◆ **Entries provided**
########################################

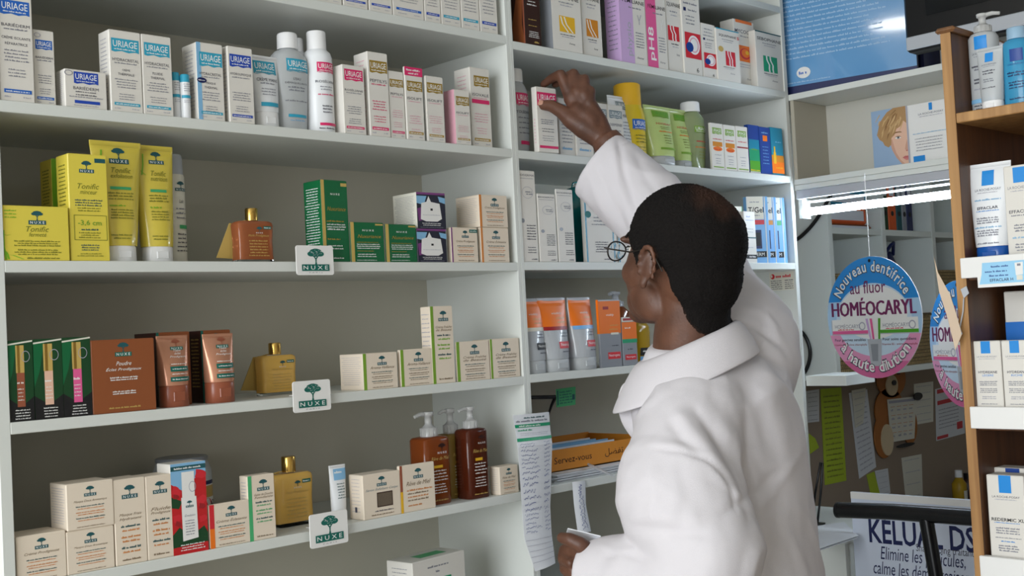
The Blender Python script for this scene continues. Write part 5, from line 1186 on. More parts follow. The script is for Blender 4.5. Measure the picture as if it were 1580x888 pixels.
# cables on the side panel of the office shelving
def cable(label, pts, r=.006):
    g = G(); P = [on(u, v, 0, xs[0] - .0075) for u, v in pts]; Q = []
    for i in range(len(P) - 1):
        for k in range(5):
            t = k / 5; p0 = P[max(i - 1, 0)]; p1 = P[i]; p2 = P[i + 1]; p3 = P[min(i + 2, len(P) - 1)]
            Q.append(.5 * ((2 * p1) + (p2 - p0) * t + (2 * p0 - 5 * p1 + 4 * p2 - p3) * t * t + (3 * p1 - p0 - 3 * p2 + p3) * t ** 3))
    Q.append(P[-1]); g.tube(Q, r, 'black_plastic', 8); return tag(g.build('power_cable'), label, 'cable')
cable('black cable slanting behind the strip lamp', [(1285, 296), (1262, 335), (1246, 355), (1228, 370), (1215, 372)])
cable('black cable curving down beside the end panel', [(1226, 505), (1240, 515), (1249, 535), (1249, 555), (1241, 575), (1228, 582)])
# notes on the office wall
YW = .5985
def note(name, label, poly, m, cat='note', design=None, lift=.0, th=.001):
    P = [on(u, v, 1, YW - lift) for u, v in poly]
    g = G(); n = len(P); vs = [tuple(p) for p in P] + [(p.x, p.y + th, p.z) for p in P]
    g.add(vs, [tuple(range(n - 1, -1, -1)), tuple(range(n, 2 * n))] + [(i, (i + 1) % n, n + (i + 1) % n, n + i) for i in range(n)], m)
    def f(u, v, e):
        t = P[0].lerp(P[1], u); b = P[3].lerp(P[2], u) if n == 4 else P[-1].lerp(P[2], u); p = t.lerp(b, v); return (p.x, p.y - e, p.z)
    F = Face(g, f, (P[1] - P[0]).length, (P[0] - P[3]).length)
    if design: design(F)
    return tag(g.build(name), label, cat)
def hand(n, m='grey_ink', seed=1, v0=.08, v1=.92):
    return lambda F: [F.lines(.5, v0 + (v1 - v0) * i / max(1, n - 1), .76, .02, m, seed + i) for i in range(n)]
note('paper_note', 'long yellow green note full of writing pinned on the office wall', [(1266, 600), (1298, 597), (1306, 741), (1273, 748)], 'sticky', design=hand(16, 'olive_ink'))
note('paper_note', 'white sheet at the left edge of the office wall', [(1244, 603), (1264, 600), (1264, 650), (1245, 652)], 'paper', design=hand(7))
note('paper_note', 'small olive sticky note low on the left of the office wall', [(1248, 668), (1258, 676), (1264, 690), (1250, 700)], 'sticky', lift=.002)
note('paper_note', 'long white list right of the yellow green note', [(1310, 606), (1338, 600), (1352, 720), (1326, 738)], 'paper', design=hand(14, 'pale_ink', 4))
note('paper_note', 'small pale slip overlapping the top of the long white list', [(1314, 602), (1336, 598), (1332, 652), (1320, 660)], 'ivory', design=hand(6, 'pale_ink', 9), lift=.003)
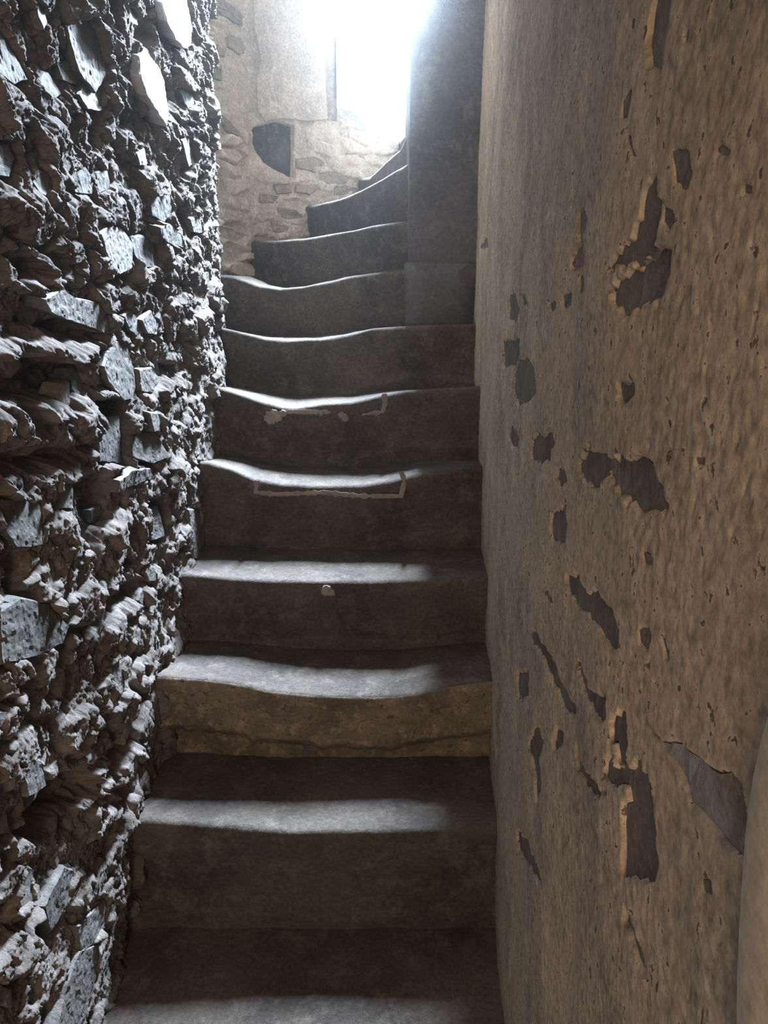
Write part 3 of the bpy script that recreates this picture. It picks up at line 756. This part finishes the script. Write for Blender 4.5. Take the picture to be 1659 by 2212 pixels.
# dark pier in which the stair turns
def pier_mesh():
    U, V = np.meshgrid(np.linspace(0, 1, 160), np.linspace(.06, TOP, 400))
    # wraps left side (depth) then front
    s = U * (.55 + .36)
    x = np.where(s < .55, .092, .092 + (s - .55)); yv = np.where(s < .55, 3.50 - s, 2.95)
    h = .004 * fbm(s * 6, V * 6, 500, 4)
    x = x - np.where(s < .55, h, 0); yv = yv - np.where(s < .55, 0, h)
    return np.stack([x, yv, V], -1)
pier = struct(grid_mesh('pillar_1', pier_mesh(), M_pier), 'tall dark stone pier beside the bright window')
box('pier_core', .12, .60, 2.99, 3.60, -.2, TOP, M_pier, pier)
# plinth courses under the pier
def rock_block(name, x0, x1, y0, y1, z0, z1, mat, parent, seed):
    bm = bmesh.new(); bmesh.ops.create_cube(bm, size=1.0)
    bmesh.ops.bevel(bm, geom=bm.edges[:], offset=.02, segments=2, affect='EDGES')
    bmesh.ops.subdivide_edges(bm, edges=bm.edges[:], cuts=3, use_grid_fill=True)
    sx, sy, sz = x1 - x0, y1 - y0, z1 - z0
    for v in bm.verts:
        p = Vector((v.co.x * sx, v.co.y * sy, v.co.z * sz)); n = .006 * float(gn(p.x * 12 + seed, p.z * 12 + p.y * 9, seed))
        v.co = p + v.co.normalized() * n
    me = bpy.data.meshes.new(name); bm.to_mesh(me); bm.free()
    for p in me.polygons: p.use_smooth = True
    return link(name, me, mat, parent, ((x0 + x1) / 2, (y0 + y1) / 2, (z0 + z1) / 2))
rock_block('stone', .078, .352, 2.905, 3.1, -.20, .085, M_pier, pier, 1)

# ------------------------------------------------------------------ haze added to imitate lens bloom around the window
bm = bmesh.new(); bmesh.ops.create_cube(bm, size=1.0)
for v in bm.verts: v.co = Vector((v.co.x * 2.2 - .1, v.co.y * 6.1 + 1.42, v.co.z * 4.3 + .53))
me = bpy.data.meshes.new('bloom_haze'); bm.to_mesh(me); bm.free()
mh = bpy.data.materials.new('bloom_haze'); mh.use_nodes = True; nt = mh.node_tree; nt.nodes.remove(nt.nodes['Principled BSDF'])
vs = nt.nodes.new('ShaderNodeVolumeScatter'); vs.inputs['Density'].default_value = .0115; vs.inputs['Anisotropy'].default_value = .965
vs.inputs['Color'].default_value = (.9, .95, 1, 1)
nt.links.new(vs.outputs[0], nt.nodes['Material Output'].inputs['Volume'])
air = link('bloom_haze', me, mh); air['kind'] = 'stuff'; air['label'] = 'added haze standing in for lens bloom around the bright window'; air['category'] = 'haze'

########################################

◆ **Exercise task**
Replicate the material above verbatim; images stay out of the copy.

◆ **Answer to this task**
The Blender Python script for this scene continues. Write part 5, from line 1186 on. More parts follow. The script is for Blender 4.5. Measure the picture as if it were 1580x888 pixels.
# cables on the side panel of the office shelving
def cable(label, pts, r=.006):
    g = G(); P = [on(u, v, 0, xs[0] - .0075) for u, v in pts]; Q = []
    for i in range(len(P) - 1):
        for k in range(5):
            t = k / 5; p0 = P[max(i - 1, 0)]; p1 = P[i]; p2 = P[i + 1]; p3 = P[min(i + 2, len(P) - 1)]
            Q.append(.5 * ((2 * p1) + (p2 - p0) * t + (2 * p0 - 5 * p1 + 4 * p2 - p3) * t * t + (3 * p1 - p0 - 3 * p2 + p3) * t ** 3))
    Q.append(P[-1]); g.tube(Q, r, 'black_plastic', 8); return tag(g.build('power_cable'), label, 'cable')
cable('black cable slanting behind the strip lamp', [(1285, 296), (1262, 335), (1246, 355), (1228, 370), (1215, 372)])
cable('black cable curving down beside the end panel', [(1226, 505), (1240, 515), (1249, 535), (1249, 555), (1241, 575), (1228, 582)])
# notes on the office wall
YW = .5985
def note(name, label, poly, m, cat='note', design=None, lift=.0, th=.001):
    P = [on(u, v, 1, YW - lift) for u, v in poly]
    g = G(); n = len(P); vs = [tuple(p) for p in P] + [(p.x, p.y + th, p.z) for p in P]
    g.add(vs, [tuple(range(n - 1, -1, -1)), tuple(range(n, 2 * n))] + [(i, (i + 1) % n, n + (i + 1) % n, n + i) for i in range(n)], m)
    def f(u, v, e):
        t = P[0].lerp(P[1], u); b = P[3].lerp(P[2], u) if n == 4 else P[-1].lerp(P[2], u); p = t.lerp(b, v); return (p.x, p.y - e, p.z)
    F = Face(g, f, (P[1] - P[0]).length, (P[0] - P[3]).length)
    if design: design(F)
    return tag(g.build(name), label, cat)
def hand(n, m='grey_ink', seed=1, v0=.08, v1=.92):
    return lambda F: [F.lines(.5, v0 + (v1 - v0) * i / max(1, n - 1), .76, .02, m, seed + i) for i in range(n)]
note('paper_note', 'long yellow green note full of writing pinned on the office wall', [(1266, 600), (1298, 597), (1306, 741), (1273, 748)], 'sticky', design=hand(16, 'olive_ink'))
note('paper_note', 'white sheet at the left edge of the office wall', [(1244, 603), (1264, 600), (1264, 650), (1245, 652)], 'paper', design=hand(7))
note('paper_note', 'small olive sticky note low on the left of the office wall', [(1248, 668), (1258, 676), (1264, 690), (1250, 700)], 'sticky', lift=.002)
note('paper_note', 'long white list right of the yellow green note', [(1310, 606), (1338, 600), (1352, 720), (1326, 738)], 'paper', design=hand(14, 'pale_ink', 4))
note('paper_note', 'small pale slip overlapping the top of the long white list', [(1314, 602), (1336, 598), (1332, 652), (1320, 660)], 'ivory', design=hand(6, 'pale_ink', 9), lift=.003)
Write part 3 of the bpy script that recreates this picture. It picks up at line 756. This part finishes the script. Write for Blender 4.5. Take the picture to be 1659 by 2212 pixels.
# dark pier in which the stair turns
def pier_mesh():
    U, V = np.meshgrid(np.linspace(0, 1, 160), np.linspace(.06, TOP, 400))
    # wraps left side (depth) then front
    s = U * (.55 + .36)
    x = np.where(s < .55, .092, .092 + (s - .55)); yv = np.where(s < .55, 3.50 - s, 2.95)
    h = .004 * fbm(s * 6, V * 6, 500, 4)
    x = x - np.where(s < .55, h, 0); yv = yv - np.where(s < .55, 0, h)
    return np.stack([x, yv, V], -1)
pier = struct(grid_mesh('pillar_1', pier_mesh(), M_pier), 'tall dark stone pier beside the bright window')
box('pier_core', .12, .60, 2.99, 3.60, -.2, TOP, M_pier, pier)
# plinth courses under the pier
def rock_block(name, x0, x1, y0, y1, z0, z1, mat, parent, seed):
    bm = bmesh.new(); bmesh.ops.create_cube(bm, size=1.0)
    bmesh.ops.bevel(bm, geom=bm.edges[:], offset=.02, segments=2, affect='EDGES')
    bmesh.ops.subdivide_edges(bm, edges=bm.edges[:], cuts=3, use_grid_fill=True)
    sx, sy, sz = x1 - x0, y1 - y0, z1 - z0
    for v in bm.verts:
        p = Vector((v.co.x * sx, v.co.y * sy, v.co.z * sz)); n = .006 * float(gn(p.x * 12 + seed, p.z * 12 + p.y * 9, seed))
        v.co = p + v.co.normalized() * n
    me = bpy.data.meshes.new(name); bm.to_mesh(me); bm.free()
    for p in me.polygons: p.use_smooth = True
    return link(name, me, mat, parent, ((x0 + x1) / 2, (y0 + y1) / 2, (z0 + z1) / 2))
rock_block('stone', .078, .352, 2.905, 3.1, -.20, .085, M_pier, pier, 1)

# ------------------------------------------------------------------ haze added to imitate lens bloom around the window
bm = bmesh.new(); bmesh.ops.create_cube(bm, size=1.0)
for v in bm.verts: v.co = Vector((v.co.x * 2.2 - .1, v.co.y * 6.1 + 1.42, v.co.z * 4.3 + .53))
me = bpy.data.meshes.new('bloom_haze'); bm.to_mesh(me); bm.free()
mh = bpy.data.materials.new('bloom_haze'); mh.use_nodes = True; nt = mh.node_tree; nt.nodes.remove(nt.nodes['Principled BSDF'])
vs = nt.nodes.new('ShaderNodeVolumeScatter'); vs.inputs['Density'].default_value = .0115; vs.inputs['Anisotropy'].default_value = .965
vs.inputs['Color'].default_value = (.9, .95, 1, 1)
nt.links.new(vs.outputs[0], nt.nodes['Material Output'].inputs['Volume'])
air = link('bloom_haze', me, mh); air['kind'] = 'stuff'; air['label'] = 'added haze standing in for lens bloom around the bright window'; air['category'] = 'haze'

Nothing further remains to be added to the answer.